Czech press survey - April 24


24.04.2014 07:57

Prague - South Moravia Regional Governor Michal Hasek and Czech Prime Minister Bohuslav Sobotka (both Social Democrats, CSSD) are simply men who don´t like one another, Alexandr Mitrofanov says in daily Pravo today, commenting on the fact that Hasek gave up his MP´s mandate.


Ilustrační foto - Jihomoravský hejtman a poslanec ČSSD Michal Hašek vystoupil 23. dubna na mimořádné tiskové konferenci v Brně a oznámil, že se vzdává poslaneckého mandátu. ČTK Šálek Václav

Hasek announced on Wednesday evening that he would resign from his seat in the lower house of parliament, fulfilling the promise not to accumulate posts, which the party gave its voters.

Mitrofanov says Hasek as Sobotka´s rival for the CSSD leader and prime minister lost the fight, but he has not given it up. Being 38 years old, he is too young to end his political career, Mitrofanov adds.

Hasek will remain the head of the Czech regional governors, most of whom are CSSD politicians now, and the Association of Regions and the South Moravian Region will be his power bases where he will covertly act against Sobotka and try to reinforce his position for a future fight and watch out for Sobotka´s possible mistake, Mitrofanov writes.

If Sobotka made some big mistake, President Milos Zeman would gladly replace him with Hasek who might win support from ANO leader Andrej Babis who as vice prime minister would be the real head of the government, Mitrofanov concludes.

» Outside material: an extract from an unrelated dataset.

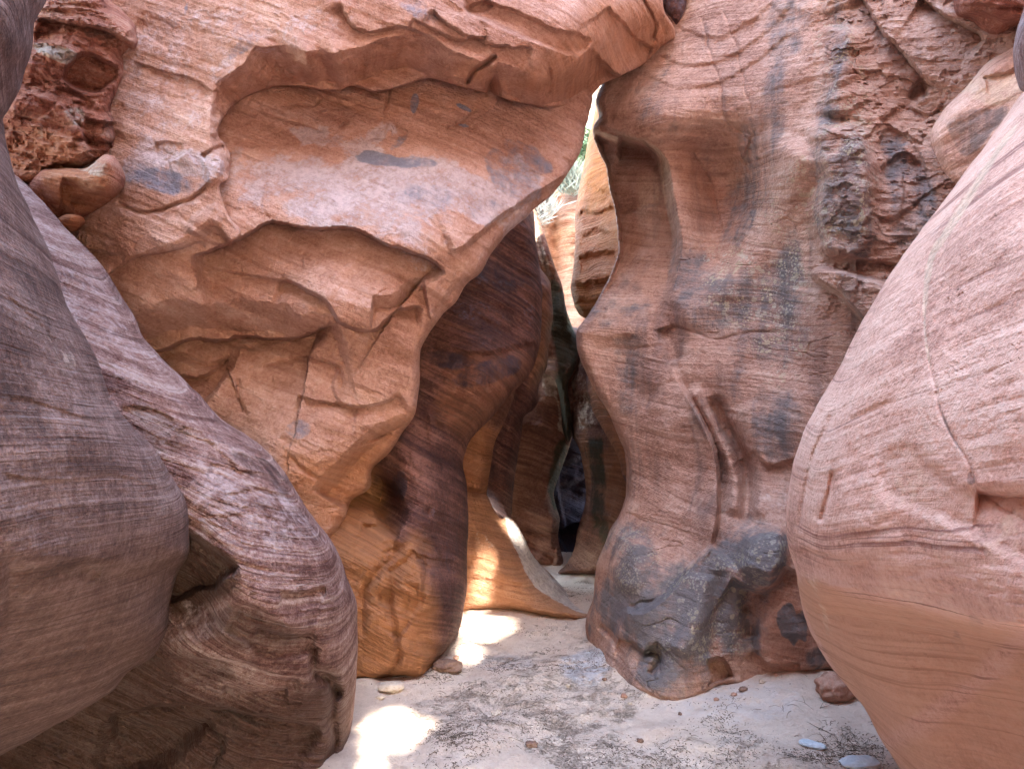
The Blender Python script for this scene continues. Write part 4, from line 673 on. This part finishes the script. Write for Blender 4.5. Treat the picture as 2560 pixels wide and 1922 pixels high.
# ------------------------------------------------------------------ sand floor
def floor_z(x, y):
    p = np.column_stack([x, y, np.zeros_like(x)])
    z = .035 * fbm(p * .9, 3, seed=201) + .022 * fbm(p * 3.2, 4, seed=202) + .006 * fbm(p * 16, 3, seed=203)
    z += .05 * np.exp(-(((x - 1.75) / .5) ** 2 + ((y - 4.15) / .45) ** 2))
    base = np.array([[(px - CX) / FPX * Y, Y, 1.] for px, py, Y in [(1480, 1610, 4.75), (1545, 1690, 4.3), (1620, 1740, 4.02), (1666, 1755, 3.95), (1777, 1727, 4.05), (1900, 1705, 4.15), (2033, 1680, 4.2), (2200, 1700, 4.1)]])
    base2 = np.array([[(px - CX) / FPX * Y, Y, 1.] for px, py, Y in [(860, 1720, 4.2), (925, 1708, 4.17), (1000, 1692, 4.17), (1060, 1696, 4.2), (1120, 1625, 4.5), (1160, 1530, 4.75), (1168, 1460, 5.1)]])
    q = np.column_stack([x, y]); m = np.hypot(x - .5, y - 4.3) < 2.5
    for b in (base, base2):
        d, _, _, _, _ = seg_dist(q[m], b, False); z[m] += .035 * np.exp(-d / .10)
    return z - .01
FX = axis(-60, 60, .02, -1.6, 2.6); FY = axis(-40, 70, .02, 2.9, 7.2)
gx, gy = np.meshgrid(FX, FY); x, y = gx.ravel(), gy.ravel()
near = np.exp(-(np.maximum(np.hypot(x * .6, y - 4) - 6, 0) / 6) ** 2)
z = floor_z(x, y) * near
I = np.arange(len(x)).reshape(gx.shape)
FQ = np.column_stack([I[:-1, :-1].ravel(), I[:-1, 1:].ravel(), I[1:, 1:].ravel(), I[1:, :-1].ravel()])
def px_ground(px, py):
    Y = CAMH * FPX / (py - CY); return ((px - CX) / FPX * Y, Y)
pxy = np.column_stack([CX + x / np.maximum(y, .3) * FPX, CY + CAMH / np.maximum(y, .3) * FPX])
N = fbm(np.column_stack([x, y, z]) * 2.2, 4, seed=205); lit = np.zeros(len(x)); pale_grey = np.zeros(len(x))
vis = y > 1.5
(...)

In connection with the Senate discussion about a draft bill on the Sumava National Park, Zbynek Petracek notes in Lidove noviny (LN) that one of the four Czech national parks, the Bohemian Switzerland, relies on a special law.

Petracek says there are many different views on what should be done in Sumava, but a law on a national park has only a single purpose: environment protection.

If the lawmakers plan to attract more tourists to Sumava, which is what the locals mostly want, it has no sense in doing it in form of a special law, Petracek writes.

Russian President Vladimir Putin may help Europe a lot, Jiri Sticky says in Mlada fronta Dnes (MfD).

Putin may become one of the people who helped move the world towards higher efficiency in energy and to the development of new technologies, Sticky writes.

Thanks to Putin´s unreliability, Europe started thinking about its half-forgotten security and independence. Putin may force Europe to take radical strategic steps that would not be possible without a similar shock, Sticky says.

Elsewhere in MfD, Miroslav Korecky says that former president Vaclav Klaus remains silent for some time and then he bombards the public with his critical statements and deliberate provocations.

Klaus supported the Civic Democrats (ODS) before the European Parliament elections in a reserved manner, but it seems certain that he would not really identify with his old party again, Korecky writes.

He says the experienced technologist of power, who is terrified by the pro-European stance of the present Czech government, is seeking a new field for his activities.